---
name: api-doc-comments
description: Guide for writing Rust doc comments that produce accurate generated contract documentation. Use when editing Instantiate/Execute/Query/Response types or any public schema-facing API.
license: BSD-3-Clause
metadata:
  author: axone.xyz
  version: "1.0"
---

# API Doc Comments

## Core Rule

The generated documentation is only as good as the Rust doc comments on schema-facing types.

Write the comments on the source types first, then regenerate docs with the doc-generation workflow.

## What must be documented

Document all schema-facing public items:

- message structs and enums
- execute/query variants
- every public field in those messages
- query response structs
- domain-specific public enums surfaced through the schema

## Writing Style

Prefer comments that are:

- specific to the contract's domain
- precise about behavior
- concise, but not cryptic
- written from the caller's point of view

Avoid comments that are:

- generic restatements of the field name
- implementation-oriented when the caller needs semantics
- padded with filler text

## What good API comments should explain

### Semantics

Explain what the message or field means in the protocol, not only its Rust type.

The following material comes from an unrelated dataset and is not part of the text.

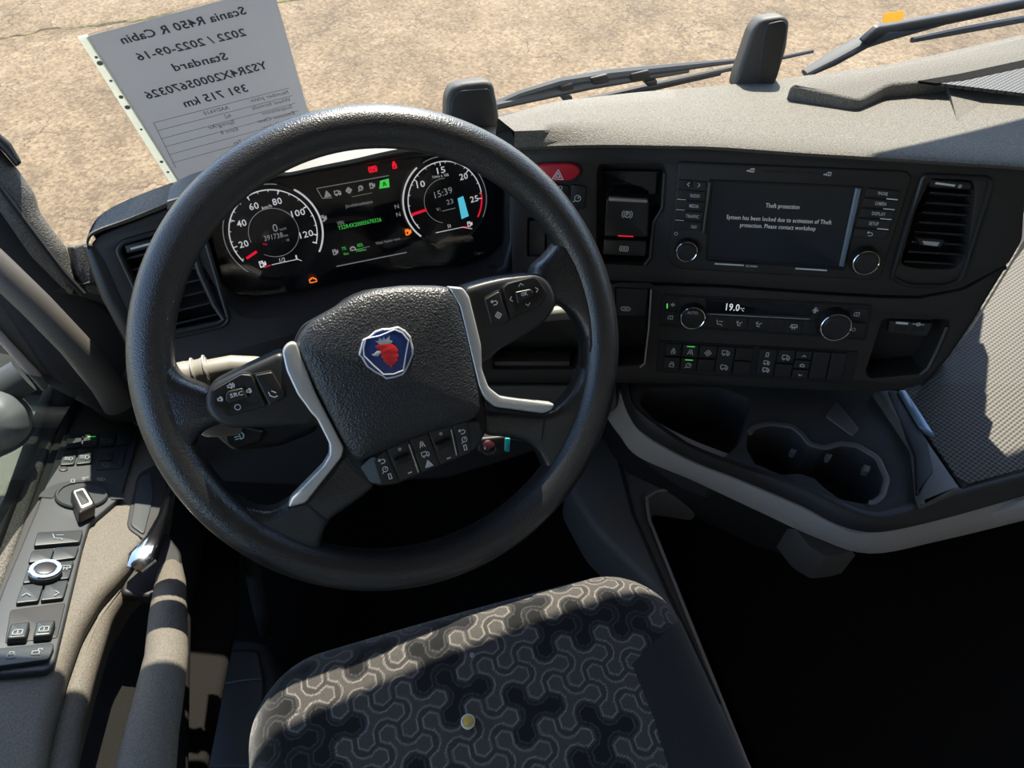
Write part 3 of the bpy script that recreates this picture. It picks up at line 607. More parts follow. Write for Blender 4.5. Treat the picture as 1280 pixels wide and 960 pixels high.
vent('air_vent', K, [(152, 318), (242, 296), (280, 400), (203, 418)], 7, K.P(180, 420), 'black louvred air vent at the left end of the dash, partly behind the wheel rim', [(146, 312), (154, 302), (240, 278), (256, 298), (286, 400), (278, 408), (206, 424), (194, 416)],
     ([(205, 369), (223, 364), (227, 378), (209, 383)], [(211, 371), (221, 368), (223, 376), (213, 379)]), ([(154, 306), (220, 290), (224, 302), (158, 318)], [(164, 311), (190, 304)]), (197, 303))
# ------------------------------------------------------------------ instrument cluster
HC = -.040
cl = thing('instrument_cluster', K.P(440, 380, HC), 'glossy black instrument cluster with two round gauges and a lit centre display behind the wheel', 'instrument panel')
FB = [(236, 290), (262, 345), (286, 362), (298, 368), (322, 370), (372, 364), (430, 352), (521, 334), (577, 331), (608, 322), (626, 306), (634, 290), (634, 205), (612, 190), (530, 196), (500, 199), (470, 204), (345, 224), (262, 248), (238, 262)]
def funnel(b):
    A = [K.P(x, y, -.001) for x, y in FUN]; B = [K.P(x, y, HC + .003) for x, y in FB]
    b.rings([A, [a.lerp(c, .5) for a, c in zip(A, B)], B], False, False)
one('bezel', m_fascia, funnel, cl, ang=60)
face = one('dial_face', m_screen, lambda b: b.slab(K, [(225, 262), (262, 355), (290, 378), (372, 380), (521, 352), (600, 344), (640, 325), (655, 180), (500, 182), (338, 200), (250, 232)], HC, .012, .001, 6), cl)
def gauge(nm, c, R, draws, needle, mi=0):
    g = one(nm, m_key, lambda b: b.disc(K, c, [(R * 1.06, HC), (R * 1.06, HC + .003), (R * 1.03, HC + .004), (R * 1.0, HC + .002), (R * .99, HC + .0008), (0, HC + .0008)], 64, hp=HC), cl)
    one('dial_markings', [m_lit, m_litdim, m_red, m_blue, m_cyan], draws, g, smooth=False, fix=False)
    one('needle', m_red, needle, g, smooth=False, fix=False)
    return g
HD = HC + .0016
def tick(b, c, R, a, r0, r1, wd):
    o = K.p2(*c, HD); a = math.radians(a); u = V((math.cos(a), math.sin(a))); b.line(K, [o + u * R * r0, o + u * R * r1], wd, HD, px=False)
def num(b, c, R, a, s, r=.68, sz=.0076, wdt=None):
    o = K.p2(*c, HD); a = math.radians(a); p = o + V((math.cos(a), math.sin(a))) * R * r
    wdt = wdt or sz * .72 * len(s)
    vs, fs = textgeo(s, .012); b.add([K.fr(p.x - wdt / 2 + x * wdt, p.y - sz / 2 + y * sz, HD) for x, y in vs], fs)
def ktxt(b, s, x0, y0, x1, y1, cap, h=None): b.text(s, K, (x0, y0), (x1, y1), (-cap * .24, -cap), HD if h is None else h)
R1 = .0555; c1 = (342.5, 291)
def d1(b):
    b.arc(K, c1, R1 * .90, R1 * .925, -28, 209, HD); b.mi = 1; b.arc(K, c1, R1 * 1.02, R1 * 1.035, 70, 222, HC + .0045); b.mi = 0; b.arc(K, c1, R1 * 1.01, R1 * 1.05, -38, 50, HC + .0045); b.mi = 1; b.arc(K, c1, R1 * .52, R1 * .53, -130, 190, HD)
    b.mi = 0
    AA = [(20, 187), (40, 149), (60, 110), (80, 68), (100, 26), (120, -16)]
    for s, a in AA: tick(b, c1, R1, a, .83, .91, .0012); num(b, c1, R1, a, str(s))
    for k in range(17): tick(b, c1, R1, 207 - k * 14, .87, .91, .0008)
    tick(b, c1, R1, -28, .84, .92, .0016)
    ktxt(b, 'km/h', 328, 262, 340, 259, 4); ktxt(b, '1/2', 350, 328, 357, 326.5, 5); ktxt(b, '1', 370, 324, 372, 323.5, 5); b.line(K, [(340, 331), (372, 324), (377, 326)], .0009, HD)
    b.icon('pump', K, (328, 330), .0042, HD, .0014)
    b.mi = 1; ktxt(b, '0', 342, 290, 348, 289, 9.5); ktxt(b, 'km/h', 350, 288.5, 358, 286.5, 3); ktxt(b, '391738', 331, 301.5, 354, 296.5, 6.5); ktxt(b, 'km', 355, 296, 360, 295, 3); ktxt(b, '-   VR', 354, 303, 362, 301, 3)
    b.mi = 2; b.line(K, [(331, 334), (338, 331.5)], .0012, HD); ktxt(b, 'Trip', 329, 307, 334, 306, 2.5)
def n1(b): b.line(K, [(309, 322.5), (320, 315)], .0030, HD + .001)
gauge('speedometer', c1, R1, d1, n1)
c2 = (557, 251); R2 = .0535
def d2(b):
    b.arc(K, c2, R2 * .90, R2 * .925, 0, 213, HD); b.arc(K, c2, R2 * 1.01, R2 * 1.05, 120, 222, HC + .0045); b.mi = 1; b.arc(K, c2, R2 * 1.02, R2 * 1.035, -35, 110, HC + .0045); b.arc(K, c2, R2 * .52, R2 * .53, 80, 250, HD)
    b.mi = 2; b.arc(K, c2, R2 * .89, R2 * .93, -38, -2, HD); b.mi = 3; b.arc(K, c2, R2 * .93, R2 * .97, 38, 58, HD); b.mi = 0
    for s, a in ((10, 135), (15, 87), (20, 40), (25, -9)): tick(b, c2, R2, a, .83, .91, .0012); num(b, c2, R2, a, str(s), .72)
    for k in range(14): tick(b, c2, R2, 207 - k * 16, .87, .91, .0008)
    ktxt(b, '1/min x 100', 541, 223, 561, 220, 3.5); b.line(K, [(545, 291), (578, 284), (590, 286)], .0009, HD); ktxt(b, '50', 560, 285, 564, 284, 4)
    b.icon('pump', K, (587, 280), .0036, HD, .0012)
    b.mi = 1; ktxt(b, '15:39', 544, 248, 566, 241, 8); ktxt(b, '23', 559, 256, 567, 254, 6); ktxt(b, 'V:', 546, 264, 551, 263, 4); b.line(K, [(553, 264), (569, 260)], .0007, HD)
    b.mi = 4; b.add([K.P(*p, HD) for p in ((572, 248), (579, 245), (586, 270), (577, 274))], [(0, 1, 2, 3)]); b.mi = 2; b.line(K, [(578, 284), (586, 283)], .0014, HD)
def n2(b): b.line(K, [(516, 268), (532, 262.5)], .0034, HD + .001)
gauge('tachometer', c2, R2, d2, n2)
disp = one('centre_display', m_gloss, lambda b: b.slab(K, [(396, 234), (486, 219), (504, 240), (512, 300), (508, 310), (424, 328), (400, 300)], HC + .0012, .002, .0004, 4), cl)
HE = HC + .0018
def dd(b):
    t = lambda s, x0, y0, x1, y1, cap: ktxt(b, s, x0, y0, x1, y1, cap, HE)
    b.line(K, [(396, 235.5), (486, 219.5)], .0007, HE); b.line(K, [(396, 236), (403, 248), (415, 247)], .0007, HE); b.line(K, [(440, 246), (465, 241)], .0005, HE); b.line(K, [(421, 333), (508, 315.5)], .0011, HE)
    for k, c in (('tri', (409, 242.5)), ('truck', (422, 241)), ('gear', (436, 238)), ('cruise', (451, 235)), ('pump', (465, 232))): b.icon(k, K, c, .0036, HE, .0012)
    t('Järelekuumutus', 432, 260, 466, 253.5, 4); t('VIN:', 422, 282, 431, 280, 5); t('N', 494, 261, 499, 260, 5); t('N', 496, 271, 501, 270, 5); t('Viimi laetav mot.', 470, 306, 501, 299.5, 3.5)
    b.line(K, [(462, 308), (440, 313)], .0005, HE)
    b.icon('pump', K, (404, 273), .0040, HE, .0016); b.icon('pump', K, (419, 315), .0036, HE, .0014); b.icon('engine', K, (441, 311), .0036, HE, .0014)
    b.mi = 1; b.text('YS2R4X20005670326', K, (423, 287.5), (477, 276.5), (-1.1, -5), HE, 0); t('7%', 428, 313, 433, 312, 4); t('0km', 430, 319, 436, 318, 3); t('85%', 447, 309, 454, 307.5, 4); t('7900km', 445, 315.5, 458, 313, 3)
    b.add([K.P(*p, HE) for p in ((475, 226), (486, 223), (487, 234), (474, 236))], [(0, 1, 2, 3)])
    b.mi = 2; b.icon('lane', K, (480.5, 230), .003, HE + .0003, .001)
one('display_graphics', [m_litdim, m_green, m_gloss], dd, disp, smooth=False, fix=False)
def tell(nm, m, fn): one(nm, m, fn, cl, smooth=False, fix=False)
tell('warning_light', m_red, lambda b: b.icon('park', K, (466, 211.5), .0045, HC + .001, .0013)); tell('warning_light', m_red, lambda b: b.icon('belt', K, (493, 206.5), .0045, HC + .001, .0013))
tell('warning_light', m_orange, lambda b: b.icon('pump', K, (510, 290), .0040, HC + .0055, .0016)); tell('warning_light', m_orange, lambda b: b.icon('engine', K, (391, 350.5), .0048, HC + .006, .0014))
tell('glow_dot', m_blue, lambda b: b.line(K, [(407, 290), (413, 289)], .001, HC + .001))
one('cover_glass', m_cover, lambda b: b.slab(K, FB, HC + .0085, .0006, 0, 0), cl)

# ------------------------------------------------------------------ parking brake and nearby switches
pb = thing('parking_brake_switch', M.P(782, 326), 'tall black parking brake lever switch with silver top lip and red bar', 'switch')
one('upper_pocket_panel', m_gloss, lambda b: b.slab(M, [(752, 213), (825, 214), (822, 244), (756, 243)], -.02, .006, .001, 2), pb)
one('brake_lever', m_key, lambda b: b.slab(M, [(758, 248), (812, 251), (810, 297), (755, 296)], .004, .025, .002, 3), pb)
one('lever_lip', mat('lever_lip_silver', (.5, .45, .38), .4, metal=.5), lambda b: b.slab(M, [(761, 247), (810, 250), (809, 254), (761, 251.5)], .0055, .006, .001, 1.5), pb)
one('indicator_bar', m_red, lambda b: b.line(M, [(773, 294.7), (791, 295.7)], .0014, .0042), pb, smooth=False, fix=False)
one('hold_button', m_key, lambda b: b.slab(M, [(755, 299), (809, 301), (807, 321), (753, 319)], .000, .02, .002, 3), pb)
one('brake_symbol', m_print, lambda b: b.icon('park', M, (784, 268), .0052, .0043, .001), pb, smooth=False, fix=False); one('hold_symbol', m_print, lambda b: b.icon('hold', M, (780, 311), .0045, .0003, .0009), pb, smooth=False, fix=False)
one('pocket_highlight', m_wheelplastic, lambda b: b.tube([M.P(x, y, -.001) for x, y in ((831, 216), (828, 260), (817, 278), (813, 322), (806, 331))], .0022, 6), pb)
hz = thing('hazard_switch', M.P(700, 228), 'red oval hazard warning button with white triangle', 'button')
one('button_cap', m_hazard, lambda b: b.slab(M, [(664, 212), (676, 205), (712, 204), (724, 208), (726, 217), (716, 226), (690, 228), (668, 226)], .005, .008, .0025, 6), hz)
one('triangle', m_print, lambda b: b.icon('tri', M, (697.5, 218.5), .0062, .0054, .0010), hz, smooth=False, fix=False)
one('button_rim', m_rubber, lambda b: b.slab(M, [(661, 212), (675, 202.5), (713, 201.5), (727, 206), (729, 217), (718, 229), (690, 231), (666, 229)], .001, .004, .001, 6), hz)
def rocker(name, pl, q, h, label, cat, kind=None, c=None, grp=None, pm=None, extra=None, sz=.005, d=.01, mm=None):
    root = thing(name, pl.P(*q[-1]), label, cat, grp)
    one('rocker', mm or m_key, lambda b: b.slab(pl, q, h, d, .001, 2), root)
    if kind: one('symbol', pm or m_print, lambda b: b.icon(kind, pl, c, sz, h + .0003, sz * .17), root, smooth=False, fix=False)
    return root
rocker('rocker_switch', M, [(714, 231), (732, 233), (733, 240), (730, 262), (713, 261)], .003, 'small black rocker switch just below the right end of the red hazard button', 'switch', 'cruise', (722, 248))
r = rocker('rocker_switch', M, [(680, 231), (711, 232), (710, 264), (679, 263)], .003, 'black economy mode switch between the wheel rim and hazard button', 'switch'); one('symbol', m_print, lambda b: b.text('ECO', M, (690, 237), (703, 237), (0, -5), .0033), r, smooth=False, fix=False)
rocker('blank_switch', M, [(662, 276), (682, 277), (681, 320), (661, 319)], -.003, 'blank black switch cover beside the wheel rim, left of two', 'switch')
rocker('blank_switch', M, [(684, 277), (706, 278), (705, 321), (683, 320)], -.003, 'blank black switch cover partly behind the wheel rim, right of two', 'switch')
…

### Preconditions and invariants

Document constraints such as:

- accepted formats
- authorization requirements
- default behaviors
- ordering or pagination semantics
- exact conditions under which an action is permitted

### Encoded representations

When the public API intentionally uses `String` or `Binary`, document the encoded format explicitly.

Examples from this repository include:

- Prolog case terms carried as `String`
- constitutions carried as UTF-8 Prolog bytes in `Binary`
- DIDs represented as canonical strings
- hashes exposed as binary values with a named algorithm

### Domain examples

Use short examples when the payload format is not self-evident, especially for:

- Prolog terms
- CAIP / DID-like identifiers
- structured intent names

## Repo-Specific Guidance

For Axone contracts, strong API comments often need to explain:

- how a resource relates to its host Abstract Account
- what data is caller-provided versus injected by the contract
- which keys are authoritative when contexts are merged
- which governance intent is being evaluated
- what a returned verdict or motivation represents

These semantics matter more than low-level implementation detail.

## Recommended Comment Shapes

### Top-level message types

- one short summary line
- one or more paragraphs for domain semantics
- preconditions or protocol rules when relevant

### Enum variants

- what the action or query does
- when it should be used
- important side effects or gating rules

### Fields

- what the field contains
- expected format or units
- default or optional behavior if applicable

## Examples of useful details

Good details to include:

- "UTF-8 Prolog program bytes"
- "exclusive pagination cursor"
- "verdict returned by `governance:decide/3`"
- "canonical Cosmos Bech32 account rendered in DID form"

Weak details to avoid:

- "The title"
- "A string value"
- "Used for execution"

## Relationship with other skills

- Use `api-design` to shape the contract surface itself.
- Use this skill to make that surface intelligible in generated documentation.
- Use `doc-generation` after comment changes to refresh generated artifacts.